Private new car sales down sharply in January

“Private new car sales plunged 13.9% year-on-year in January 2020 to 61,717 vehicles. 

“Sales had previously edged up 0.1% year-on-year in December 2019 after substantial drops of 6.1% in November and 13.2% in October.

“Private new car sales fell 3.2% over 2019, following a decline of 6.4% in 2018.

“Consumers were clearly cautious through 2019 in making the major purchase of a car amid major political and economic uncertainties, despite improved purchasing power and elevated employment levels.

“It is still early days to see what impact December’s decisive General Election result and clarity on the UK exit from the EU on 31 January with a deal has on consumer behaviour.

“There has clearly been an immediate lift in consumer confidence according to a number of surveys. GfK reported consumer confidence rose to a 16-month high in January 2020 from the past November's equal lowest level for 2019 (and since mid-2013).

“However, it remains to be seen if this improvement in confidence is sustained and whether or not it translates into greater willingness to spend.

“The fundamentals for consumers are likely to be pretty decent over the coming months, although annual earnings growth is unlikely to match the 11-year high of 3.9% that was seen in the three months to July 2019, and employment growth will probably be lower overall in 2020 than in 2019.

“Average earnings growth moderated to 3.2% in the three months to November and we suspect it is likely to stabilise around this level. We also expect that employment growth will be relatively modest over 2020.

“However, in good news for consumer purchasing power, consumer price inflation fell to a more than three-year low of just 1.3% in December 2019, and we suspect it will remain low over 2020 – averaging around 1.5%.
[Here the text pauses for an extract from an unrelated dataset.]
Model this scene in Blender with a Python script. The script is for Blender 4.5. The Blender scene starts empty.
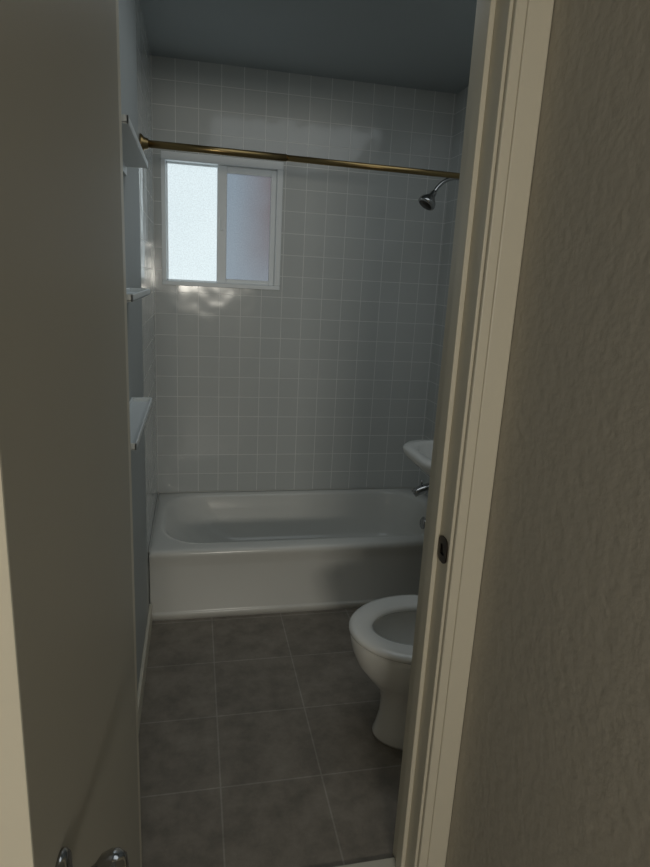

“From April 2020, some consumers will benefit from the end of the four-year freeze on working-age benefits. It has also been announced that the National Living Wage will rise 6.2% in April.
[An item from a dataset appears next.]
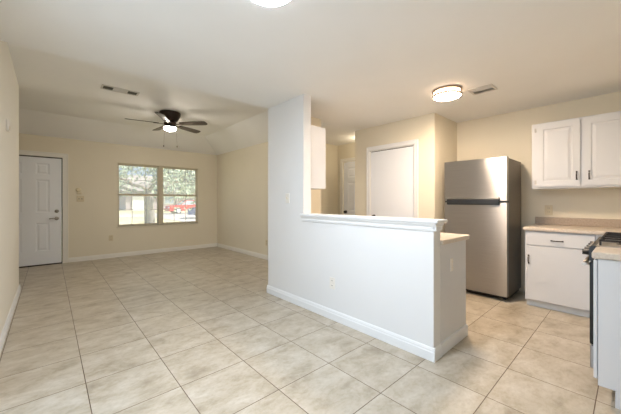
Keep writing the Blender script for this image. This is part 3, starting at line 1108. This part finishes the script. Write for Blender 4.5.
def car(loc, rz, paint_m, label):
    root = thing('car', loc, label, 'car', rz=rz)
    Mw = world_of(root)
    mb = MB()
    side = [(-2.25, 0.30), (-2.28, 0.55), (-2.20, 0.82), (-1.5, 0.92), (-0.95, 0.96), (0.9, 0.97), (1.6, 0.95), (2.15, 0.88), (2.28, 0.62), (2.25, 0.30)]
    mb.prism(side, 1, -0.86, 0.86)
    mb.xf(Mw).build('body', paint_m, root)
    cb = MB()
    lo = [(-1.15, 0.95), (1.55, 0.95)]
    hi = [(-0.45, 1.42), (0.95, 1.42)]
    bm = cb.bm
    B = [bm.verts.new(p) for p in ((lo[0][0], -0.80, 0.95), (lo[1][0], -0.80, 0.95), (lo[1][0], 0.80, 0.95), (lo[0][0], 0.80, 0.95))]
    T = [bm.verts.new(p) for p in ((hi[0][0], -0.60, 1.40), (hi[1][0], -0.60, 1.40), (hi[1][0], 0.60, 1.40), (hi[0][0], 0.60, 1.40))]
    for i in range(4):
        bm.faces.new((B[i], B[(i + 1) % 4], T[(i + 1) % 4], T[i]))
    bm.faces.new(T)
    bm.faces.new(B[::-1])
    cb.xf(Mw).build('windows', M['carglass'], root)
    rf = MB().box(-0.50, 1.0, -0.62, 0.62, 1.39, 1.44, 0.02, 2)
    for s in (-1, 1):
        for x0, x1 in ((-1.13, -0.46), (0.28, 0.24), (1.53, 0.96)):
            rf.tube([(x0, s * 0.80, 0.95), (x1, s * 0.61, 1.40)], 0.035, 6)
    rf.xf(Mw).build('roof', paint_m, root)
    for x in (-1.40, 1.40):
        for s in (-1, 1):
            w = MB().lathe([(0, -0.11), (0.24, -0.11), (0.33, -0.09), (0.33, 0.09), (0.24, 0.11), (0, 0.11)], (x, s * 0.79, 0.33), 28, 1)
            wo_ = w.xf(Mw).build('wheel', M['tyre'], root)
            MB().lathe([(0, -0.015), (0.19, -0.012), (0.21, 0), (0.19, 0.012), (0, 0.015)], (x, s * 0.90, 0.33), 24, 1).xf(Mw).build('hubcap', M['white'], wo_)
    for s in (-1, 1):
        MB().box(-2.31, -2.22, s * 0.55, s * 0.80, 0.60, 0.74).xf(Mw).build('headlamp', M['white'], root)
    return root


car((11.55, 33.0, GZ + 0.03), 0.0, M['red'], 'red car parked on the street outside the right window')
car((10.35, 22.6, GZ + 0.02), -0.55, M['blue'], 'blue car parked outside at the right window edge')


def tree(x, y, r, label, leaf, levels, seed, h0=2.4, nleaf=1600, lean=0.0):
    rnd = random.Random(seed)
    root = thing('tree', (x, y, GZ), label, 'tree', 'trees outside the window')
    tips = []
    tr = MB()
    top = Vector((x + lean, y, GZ + h0))
    tr.tube([(x, y, GZ - 0.05), (x + lean * 0.2, y, GZ + h0 * 0.15), (x + lean * 0.6, y, GZ + h0 * 0.6), top], r * 1.15, 14, r * 0.8)
    tr.build('trunk', M['bark'], root)
    br = MB()

    def grow(p, d, ln, rad, lv):
        q = p + d * ln
        m_ = p + d * ln * 0.5 + Vector((rnd.uniform(-1, 1), rnd.uniform(-1, 1), rnd.uniform(-0.4, 0.6))) * ln * 0.10
        br.tube([p, m_, q], rad, 7, rad * 0.62)
        if lv >= 1:
            tips.extend([m_, q])
        if lv >= levels:
            return
        for k in range(rnd.choice((2, 3, 3))):
            e = (d + Vector((rnd.uniform(-1, 1), rnd.uniform(-1, 1), rnd.uniform(-0.35, 0.55))) * 0.85).normalized()
            grow(q, e, ln * rnd.uniform(0.62, 0.85), rad * 0.60, lv + 1)
    for k in range(5):
        a = 2 * PI * k / 5 + rnd.uniform(-0.4, 0.4)
        d = Vector((math.cos(a), math.sin(a), rnd.uniform(0.05, 0.75))).normalized()
        grow(top - Vector((0, 0, rnd.uniform(0, 0.5))), d, rnd.uniform(1.1, 1.5), r * 0.42, 0)
    br.build('branch', M['bark'], root)
    lf = MB()
    for k in range(nleaf):
        c = rnd.choice(tips) + Vector((rnd.gauss(0, 0.34), rnd.gauss(0, 0.34), rnd.gauss(-0.08, 0.34)))
        s = rnd.uniform(0.05, 0.11)
        u = Vector((rnd.uniform(-1, 1), rnd.uniform(-1, 1), rnd.uniform(-1, 1))).normalized()
        v = u.orthogonal().normalized()
        lf.quad(c - u * s, c + v * s * 0.5, c + u * s, c - v * s * 0.5)
    lf.build('foliage', leaf, root)
    return root


tree(3.32, 14.2, 0.21, 'grey trunked tree close outside the left window with spreading branches', M['leaf'], 4, 3, 1.95, 9000, -0.1)
tree(12.4, 40.3, 0.22, 'pale leafy tree outside the top of the right window', M['leafg'], 4, 11, 2.3, 5000, 0.1)
tree(3.9, 40.3, 0.22, 'leafy tree farther back between the two windows', M['leafg'], 4, 23, 2.6, 4000, 0.0)

hs = thing('house', (12.0, 50.0, GZ), 'mauve sided house across the street behind the trees', 'house')
MB().box(8.4, 30.0, 50.0, 58.0, GZ, GZ + 3.0).build('wall', M['siding'], hs)
MB().prism([(49.3, GZ + 2.9), (54.0, GZ + 5.6), (58.7, GZ + 2.9)], 0, 7.8, 30.6).build('roof', M['roof'], hs)
MB().box(9.2, 11.6, 49.9, 50.0, GZ, GZ + 2.1).build('garage_door', M['white'], hs, 'white garage door')
fb = MB().box(13.6, 15.2, 49.92, 50.0, GZ + 0.9, GZ + 2.2).build('window', M['white'], hs)
MB().box(13.7, 15.1, 49.88, 49.93, GZ + 1.0, GZ + 2.1).build('pane', M['carglass'], fb)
“There are other factors which may limit consumer spending. In particular, with the savings ratio relatively low, many consumers may be keen to avoid dissaving. Additionally, lenders have become more careful about advancing unsecured credit.

Fleet sales down in January

“New car sales to the fleet sector fell 2.2% year-on-year in January 2020 to 84,618 vehicles.
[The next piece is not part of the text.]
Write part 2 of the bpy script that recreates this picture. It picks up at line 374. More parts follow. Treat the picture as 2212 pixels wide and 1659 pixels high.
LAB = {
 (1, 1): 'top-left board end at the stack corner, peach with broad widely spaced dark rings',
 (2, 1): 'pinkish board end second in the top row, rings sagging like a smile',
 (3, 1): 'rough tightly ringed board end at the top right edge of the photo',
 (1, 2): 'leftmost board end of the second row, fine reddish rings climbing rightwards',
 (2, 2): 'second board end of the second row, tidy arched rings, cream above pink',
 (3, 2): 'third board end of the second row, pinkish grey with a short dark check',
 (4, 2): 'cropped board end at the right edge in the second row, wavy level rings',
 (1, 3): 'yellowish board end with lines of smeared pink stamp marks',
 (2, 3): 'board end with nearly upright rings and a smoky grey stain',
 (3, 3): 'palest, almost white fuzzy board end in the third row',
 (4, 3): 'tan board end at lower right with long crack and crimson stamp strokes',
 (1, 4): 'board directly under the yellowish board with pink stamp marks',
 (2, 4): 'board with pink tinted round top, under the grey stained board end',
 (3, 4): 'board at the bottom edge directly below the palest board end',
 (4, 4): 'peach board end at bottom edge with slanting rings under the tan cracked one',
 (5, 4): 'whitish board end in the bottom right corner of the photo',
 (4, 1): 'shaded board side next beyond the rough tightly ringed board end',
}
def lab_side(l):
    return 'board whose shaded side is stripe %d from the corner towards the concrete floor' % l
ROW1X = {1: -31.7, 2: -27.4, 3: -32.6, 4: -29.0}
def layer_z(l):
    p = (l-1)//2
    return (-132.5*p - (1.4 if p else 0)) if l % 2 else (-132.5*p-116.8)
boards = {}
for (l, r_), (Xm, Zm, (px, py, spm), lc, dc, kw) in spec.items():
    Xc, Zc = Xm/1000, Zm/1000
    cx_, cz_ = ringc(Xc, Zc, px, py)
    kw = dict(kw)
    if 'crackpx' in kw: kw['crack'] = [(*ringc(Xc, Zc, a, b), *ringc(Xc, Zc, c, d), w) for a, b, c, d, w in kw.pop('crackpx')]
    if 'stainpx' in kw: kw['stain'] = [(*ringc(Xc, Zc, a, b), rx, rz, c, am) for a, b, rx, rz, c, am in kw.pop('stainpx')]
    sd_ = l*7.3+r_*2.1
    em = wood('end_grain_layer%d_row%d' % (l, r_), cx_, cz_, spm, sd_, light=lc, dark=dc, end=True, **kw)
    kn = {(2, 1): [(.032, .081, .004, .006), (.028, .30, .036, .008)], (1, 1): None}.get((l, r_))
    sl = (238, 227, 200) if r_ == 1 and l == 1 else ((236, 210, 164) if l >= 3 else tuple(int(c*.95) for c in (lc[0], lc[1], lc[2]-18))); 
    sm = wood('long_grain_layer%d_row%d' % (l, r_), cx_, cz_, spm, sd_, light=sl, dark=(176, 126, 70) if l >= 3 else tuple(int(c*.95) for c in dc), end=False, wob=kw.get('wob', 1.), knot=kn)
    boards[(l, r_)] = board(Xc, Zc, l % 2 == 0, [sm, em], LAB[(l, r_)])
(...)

“This followed a gain of 7.3% year-on-year in December 2019 when it is possible that fleet sales may have experienced a lift from manufacturers offering large discounts in an attempt to shift stock ahead of the more stringent CO2 targets, which come into effect in 2020.

“Fleet sales rose 0.8% over 2019. For much of the year, businesses appeared to be cautious over making new car purchases as they were faced by a soft economy together with heightened Brexit and domestic political uncertainties. A number of businesses may well have delayed the replacement of their fleet vehicles.

“While near-term uncertainties have been reduced by December's decisive election and the UK leaving the EU with a deal on 31 January, some businesses could well remain cautious over their fleet purchases due to concerns over how matters between the UK and the EU will develop over the year.

“Finally, new car sales to the business sector – which are now tiny – rose 4.2% year-on-year in January but were limited to 2,944 vehicles. This followed a decline of 34.4% over 2019 to 60,435 vehicles.”